The image we protray

In March 2024, Gavin Myers5 MinutesBy Gavin MyersMarch 7, 2024

Truck show season 2024 is in full swing, and we highlight a couple of the early shows in this issue. It’s been a great month to get together, and thankfully, there’s still more to come before winter puts a damper on things. No doubt, the highlight of highlights for many will be our report on Southpac Trucks’ KW100 event, held in celebration of Kenworth’s centenary during 2023.

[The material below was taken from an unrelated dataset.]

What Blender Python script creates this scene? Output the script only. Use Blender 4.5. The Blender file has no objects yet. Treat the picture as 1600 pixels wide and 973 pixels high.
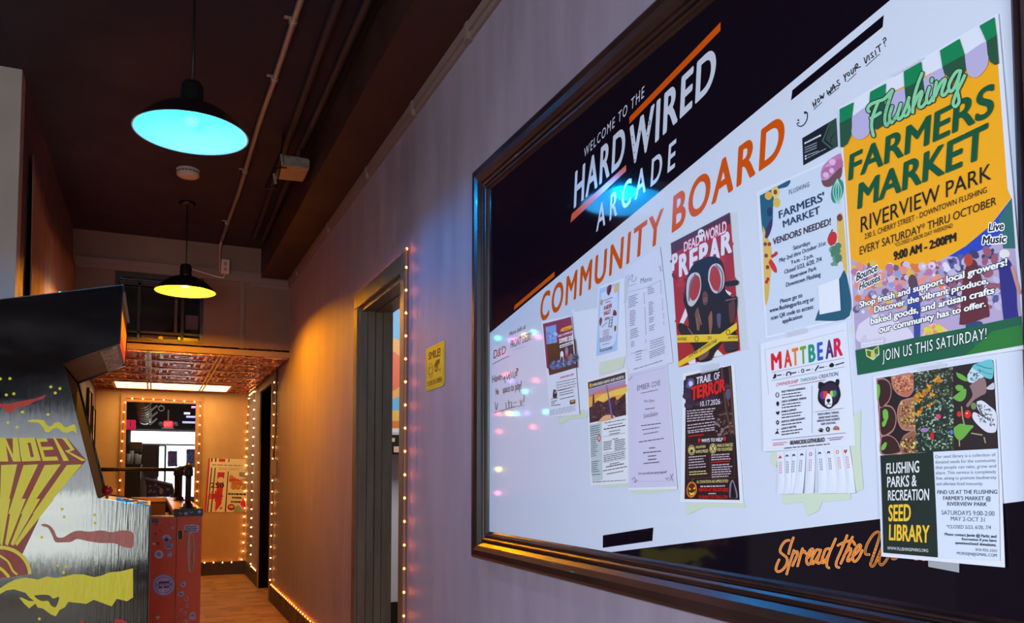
import bpy, bmesh, math, random
from mathutils import Vector, Matrix

# ---------------------------------------------------------------- camera, world, exposure
SC = bpy.context.scene
COL = SC.collection
YAW, PITCH, FPX, CX, CY, EYE = 0.418093, 0.05307, 1262.85, 800.0, 674.24, 1.12
cam_d = bpy.data.cameras.new('camera')
cam = bpy.data.objects.new('camera', cam_d)
COL.objects.link(cam)
cam.location = (0, 0, EYE)
cam.rotation_euler = (math.pi / 2 + PITCH, 0, -YAW)
cam_d.sensor_width = 36.0
cam_d.lens = FPX / 1600 * 36.0
cam_d.shift_y = (CY - 486.5) / 1600
cam_d.clip_start = 0.02
SC.camera = cam
SC.view_settings.view_transform = 'Standard'
SC.view_settings.look = 'None'
SC.view_settings.exposure = 0.0
SC.view_settings.gamma = 1.0
SC.view_settings.use_curve_mapping = False
SC.cycles.use_denoising = True
SC.cycles.max_bounces = 8
SC.cycles.sample_clamp_indirect = 4.0
world = bpy.data.worlds.new('world')
SC.world = world
world.use_nodes = True
world.node_tree.nodes['Background'].inputs[0].default_value = (0.55, 0.65, 1.0, 1)
world.node_tree.nodes['Background'].inputs[1].default_value = 0.03


def area_light(name, loc, target, sx, sy, power, color, spread=180):
    d = bpy.data.lights.new(name, 'AREA')
    d.shape = 'RECTANGLE'
    d.size, d.size_y = sx, sy
    d.energy = power
    d.color = color
    d.spread = math.radians(spread)
    o = bpy.data.objects.new(name, d)
    COL.objects.link(o)
    o.location = loc
    o.rotation_euler = (Vector(target) - Vector(loc)).to_track_quat('-Z', 'Y').to_euler()
    return o


# daylight through the shop window behind the photographer
area_light('window_daylight_low', (-1.15, -2.52, 0.63), (-0.9, 3.0, 0.72), 2.1, 0.66, 64, (0.90, 0.97, 0.93))
area_light('window_daylight_high', (-1.15, -2.52, 1.33), (-0.9, 3.0, 1.3), 2.1, 0.70, 30, (0.84, 0.90, 1.0))
area_light('side_board_fill', (-3.30, 0.5, 1.65), (1.0, 0.55, 0.95), 2.6, 1.5, 36, (0.70, 0.83, 1.0), 85)  # added fill from the left to brighten the board, no known window
# lamp in the room beyond the side door, and the bar room at the end
area_light('side_room_light', (2.2, 4.6, 2.6), (2.0, 5.6, 0.8), 0.8, 0.8, 26, (1.0, 0.97, 0.95))
area_light('bar_room_light', (0.2, 11.3, 2.55), (0.2, 11.5, 0.0), 0.9, 0.9, 7, (1.0, 0.93, 0.85))

# ---------------------------------------------------------------- picture geometry -> place
_F = Vector((math.sin(YAW) * math.cos(PITCH), math.cos(YAW) * math.cos(PITCH), math.sin(PITCH)))
_R = Vector((math.cos(YAW), -math.sin(YAW), 0))
_U = _R.cross(_F)
EYEV = Vector((0, 0, EYE))


def ray(px, py):
    return _F + _R * ((px - CX) / FPX) - _U * ((py - CY) / FPX)


def onX(px, py, x):
    d = ray(px, py)
    return EYEV + d * (x / d.x)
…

As I wrote in the EDM editorial during the week of the show, there is no shortage of famous marques that rightfully hold their place in the trucking annals of New Zealand. For many, Kenworth is at the top of that list. The overwhelming response to the KW100 event – the enthusiasm for it from the youngest truck-crazed kid and the punter who proudly boasts a tattoo of the Bug, to some of the greatest names behind some of the most famous liveries we see every day – proves one thing beyond doubt: This is a brand that means so much to so many, one that has ignited passion and endeavour, advanced lives and livelihoods, built legacies and nations.

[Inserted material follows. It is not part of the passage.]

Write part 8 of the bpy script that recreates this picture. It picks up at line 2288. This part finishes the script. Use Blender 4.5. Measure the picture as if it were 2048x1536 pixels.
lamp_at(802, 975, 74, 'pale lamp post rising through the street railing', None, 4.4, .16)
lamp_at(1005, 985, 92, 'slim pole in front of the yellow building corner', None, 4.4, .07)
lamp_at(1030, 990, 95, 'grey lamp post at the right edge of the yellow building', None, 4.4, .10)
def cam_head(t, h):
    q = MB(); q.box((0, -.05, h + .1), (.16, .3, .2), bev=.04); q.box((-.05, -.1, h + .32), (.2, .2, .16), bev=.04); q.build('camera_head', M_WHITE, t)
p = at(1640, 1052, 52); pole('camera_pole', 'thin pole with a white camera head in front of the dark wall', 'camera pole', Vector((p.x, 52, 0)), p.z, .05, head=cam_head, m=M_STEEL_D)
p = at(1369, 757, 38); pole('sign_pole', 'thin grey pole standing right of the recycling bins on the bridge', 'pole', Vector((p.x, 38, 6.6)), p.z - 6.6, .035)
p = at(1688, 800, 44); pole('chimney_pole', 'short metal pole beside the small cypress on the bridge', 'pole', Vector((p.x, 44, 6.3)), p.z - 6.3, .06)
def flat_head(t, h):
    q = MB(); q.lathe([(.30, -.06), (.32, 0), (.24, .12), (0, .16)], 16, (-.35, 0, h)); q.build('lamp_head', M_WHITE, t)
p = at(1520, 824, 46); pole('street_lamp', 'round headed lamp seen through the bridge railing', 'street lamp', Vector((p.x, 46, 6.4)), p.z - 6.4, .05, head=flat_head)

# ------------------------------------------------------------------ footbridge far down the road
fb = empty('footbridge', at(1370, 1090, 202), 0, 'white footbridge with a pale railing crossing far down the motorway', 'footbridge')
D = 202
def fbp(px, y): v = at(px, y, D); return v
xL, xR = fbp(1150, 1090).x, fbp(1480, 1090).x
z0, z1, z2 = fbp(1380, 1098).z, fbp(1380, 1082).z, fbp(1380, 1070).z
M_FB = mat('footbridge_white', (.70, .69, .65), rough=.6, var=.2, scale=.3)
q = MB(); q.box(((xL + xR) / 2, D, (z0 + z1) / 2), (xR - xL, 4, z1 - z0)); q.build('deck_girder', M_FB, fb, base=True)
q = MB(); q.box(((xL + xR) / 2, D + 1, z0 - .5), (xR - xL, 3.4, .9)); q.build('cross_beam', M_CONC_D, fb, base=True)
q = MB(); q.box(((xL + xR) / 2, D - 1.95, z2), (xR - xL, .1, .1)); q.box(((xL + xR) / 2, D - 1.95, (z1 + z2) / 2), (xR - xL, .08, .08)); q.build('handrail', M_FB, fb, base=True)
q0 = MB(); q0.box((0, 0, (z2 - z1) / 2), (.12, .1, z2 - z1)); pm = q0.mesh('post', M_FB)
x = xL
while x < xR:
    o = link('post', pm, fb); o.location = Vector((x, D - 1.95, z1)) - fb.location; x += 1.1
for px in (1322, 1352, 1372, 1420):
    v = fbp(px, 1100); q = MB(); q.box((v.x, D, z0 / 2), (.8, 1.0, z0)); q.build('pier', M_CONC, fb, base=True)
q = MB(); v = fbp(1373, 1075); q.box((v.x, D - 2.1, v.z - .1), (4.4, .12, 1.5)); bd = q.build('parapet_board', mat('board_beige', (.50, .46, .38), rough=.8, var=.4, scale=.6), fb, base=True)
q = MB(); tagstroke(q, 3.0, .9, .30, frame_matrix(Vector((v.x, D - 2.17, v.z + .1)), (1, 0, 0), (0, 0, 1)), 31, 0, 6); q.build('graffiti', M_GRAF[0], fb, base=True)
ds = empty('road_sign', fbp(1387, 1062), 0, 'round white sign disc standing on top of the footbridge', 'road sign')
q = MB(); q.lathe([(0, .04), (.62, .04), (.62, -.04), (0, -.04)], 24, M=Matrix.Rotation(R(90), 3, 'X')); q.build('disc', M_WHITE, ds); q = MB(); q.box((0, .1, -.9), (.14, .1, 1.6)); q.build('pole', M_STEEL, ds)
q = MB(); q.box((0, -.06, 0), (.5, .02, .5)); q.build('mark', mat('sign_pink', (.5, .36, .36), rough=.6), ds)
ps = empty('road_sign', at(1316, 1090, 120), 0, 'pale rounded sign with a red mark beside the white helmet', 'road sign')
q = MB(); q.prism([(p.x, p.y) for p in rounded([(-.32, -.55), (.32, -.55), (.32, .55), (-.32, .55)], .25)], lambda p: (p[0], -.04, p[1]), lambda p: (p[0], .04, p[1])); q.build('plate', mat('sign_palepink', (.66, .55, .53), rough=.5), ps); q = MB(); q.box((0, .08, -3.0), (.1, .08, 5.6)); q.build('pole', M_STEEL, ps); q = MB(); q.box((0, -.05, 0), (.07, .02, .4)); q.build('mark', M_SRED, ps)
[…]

One could see and feel this there – not only among the truckies who’d spent hours proudly polishing their pride and joy, or from the industry names who understood the importance of the milestone, but also from the public who braved the schizophrenic weather to share in the festivities and get up close to some cool trucks.

I’ve said it before: truck shows are a significant form of good PR for our industry – regardless of whether it’s a massive once-in-100-year celebration of a single brand or one of the many local shows that attract a comparative handful of trucks.

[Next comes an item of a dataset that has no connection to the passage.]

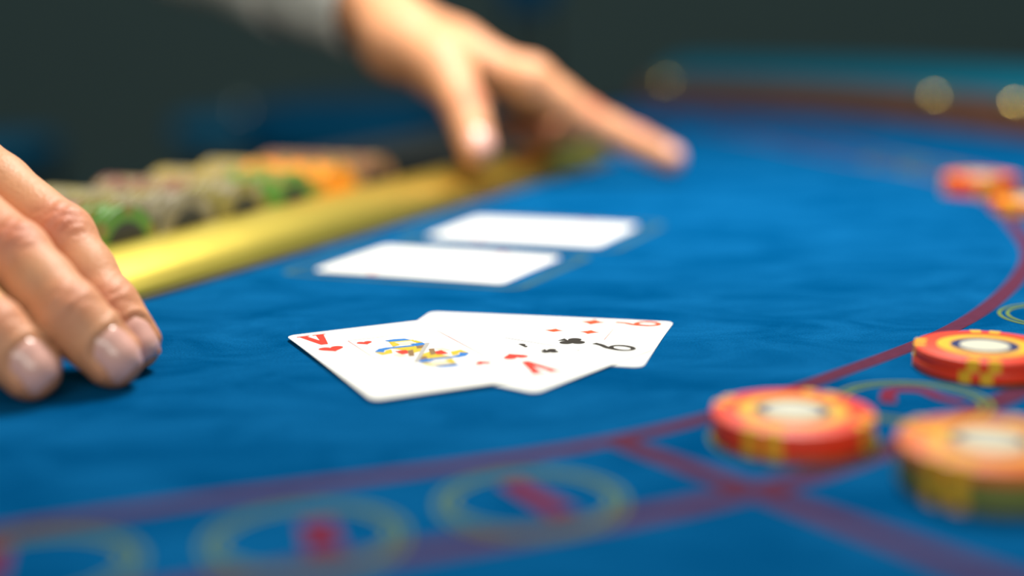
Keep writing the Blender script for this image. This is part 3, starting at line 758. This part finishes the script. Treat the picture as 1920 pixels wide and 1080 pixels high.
blob('head', [((-505, 925, 470), (-480, 915, 570), 55, 52), ((-470, 910, 640), (-485, 920, 680), 72, 82), ((-425, 890, 590), (-450, 900, 610), 40, 60), ((-390, 875, 640), (-400, 880, 655), 13, 9), ((-450, 985, 640), (-452, 988, 665), 10, 12), ((-510, 850, 640), (-512, 848, 665), 10, 12)], M_SKIN, 5., 18)
blob('hair', [((-500, 925, 700), (-530, 940, 650), 88, 76), ((-455, 905, 735), (-500, 925, 730), 50, 66)], M_HAIR, 6., 20)

# ------------------------------------------------------------------ blue stools in the dark behind the table
def cushion(w, d, hh, n=40, e=3.2):
    V, F = [], []
    prof = [(.86, 0), (.97, .12), (1, .35), (1, .62), (.965, .86), (.85, .97), (.55, 1.0), (.2, 1.02)]
    for r, z in prof:
        for k in range(n):
            g = 2*PI*k/n; c, s = math.cos(g), math.sin(g); q = (abs(c)**e+abs(s)**e)**(-1/e)
            V.append((w/2*r*q*c, d/2*r*q*s, z*hh))
    for j in range(len(prof)-1):
        for k in range(n): F.append((j*n+k, j*n+(k+1) % n, (j+1)*n+(k+1) % n, (j+1)*n+k))
    F.append(tuple(range(n))); F.append(tuple((len(prof)-1)*n+k for k in range(n)))
    return V, F
def stool(x, y, seat_z, w, d, rz, label, back=None, chrome=False, seat_h=.055, ball=None, cloth=None):
    o = tag(empty('bar_stool', (x, y, FLOOR), rz), label, 'stool', 'blue stools behind the card table')
    H_ = seat_z-FLOOR
    V, F = cushion(w, d, seat_h); me_obj('seat', [(a, b, c+H_-seat_h) for a, b, c in V], F, cloth or M_BLUEU, o, True)
    V, F = cushion(w*.99, d*.99, .030); me_obj('seat_band', [(a, b, c+H_-seat_h-.0305) for a, b, c in V], F, M_CHROME if chrome else M_FRAME, o, True)
    for sx in (-1, 1):
        for sy in (-1, 1):
            me_obj('leg', *tube([(sx*w*.34, sy*d*.34, H_-seat_h-.031), (sx*w*.46, sy*d*.46, 0)], .013, 10), M_FRAME, o, True)
    me_obj('footrest', *ring(w*.40, w*.40+.014, .26, .274, n=32), M_FRAME, o, True)
    if back:
        bw, bh, bz, by = back
        for sx in (-1, 1):
            me_obj('back_post', *tube([(sx*bw*.28, d*.40, H_-seat_h-.02), (sx*bw*.28, by+.03, bz-FLOOR+bh*.5)], .011, 10), M_FRAME, o, True)
        V, F = cushion(bw, bh, .045, e=2.6); me_obj('backrest', [(a, by+.02-c, b+bz-FLOOR+bh/2) for a, b, c in V], F, M_BLUEU, o, True)
    if ball:
        V, F = lathe([(max(1e-4, .02*math.sin(a)), .02-.02*math.cos(a)) for a in np.linspace(0.02, PI-.02, 11)], 20)
        me_obj('chrome_knob', [(a+ball[0], b+ball[1], c+H_-.001) for a, b, c in V], F, M_CHROME, o, 'all')
    return o
stool(-.615, 3.3, -.125, .36, .36, .1, 'blue padded stool with a chrome band, left of the reaching hand', chrome=True, ball=(-.01, -.10), cloth=M_BLUELIT)
stool(-.275, 2.5, -.045, .36, .40, -.2, 'wide dark blue stool directly behind the reaching hand and the chips', seat_h=.085)
stool(-1.25, 3.3, -.17, .32, .36, .0, 'small blue stool above the knuckles at the left edge', cloth=M_BLUELIT)
stool(.09, 3.6, -.16, .36, .36, .2, 'stool whose round blue backrest shows at the top edge', back=(.17, .19, .105, .16))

They’re a way for industry to engage with the public, to show the value of these machines to their lives; that they’re driven by real, passionate, hard-working people. You can’t help but feel good about that. It’s something the industry does well.

This is why I was really disappointed over the past few weeks by some social media posts doing the rounds, and the comments on them by members of this very industry.

One I’d like to reference particularly was posted on a regional roading issues group, with a picture of a log truck asking if it were loaded correctly and commenting that it appeared “pretty unsafe”. That was all, no other remarks or slights on the driver or the industry. It was a reasonable, legitimate question, especially if made by someone who has no familiarity with the industry or loading and transporting logs.

Of the 49 comments on the post (at which point, the moderator disabled comments), six gave a straightforward, respectful answer. Most of the rest were rude, sarcastic, stroppy, insulting or some combination of these.

It’s not the first time I’ve written about the pros and cons of social media and how we choose to use it, nor is it often I feel the need, or that it is my place, to act like Dad in these editorials … but, really, there is no need for any of that. Instead of offering an answer to the question or taking the opportunity to educate people about the art of loading and restraining logs, most commentors chose to put down the person and, in doing so, portray the wrong image of the industry and its people.

What we say and do, and how we say and do it, says a lot about us – regardless of whether we’re behind the keyboard or face to face. Digital platforms are as much a space for public interation as a truck show or having a yarn with someone while getting a coffee at the side of the road.

It doesn’t matter what you drive, who you drive for, where you are, or who you’re talking to; the industry’s image, reputation and importance are bigger than any one of us. Besides, it costs nothing to be nice.

Dad rant over. Enjoy the month, and get out to some truck shows.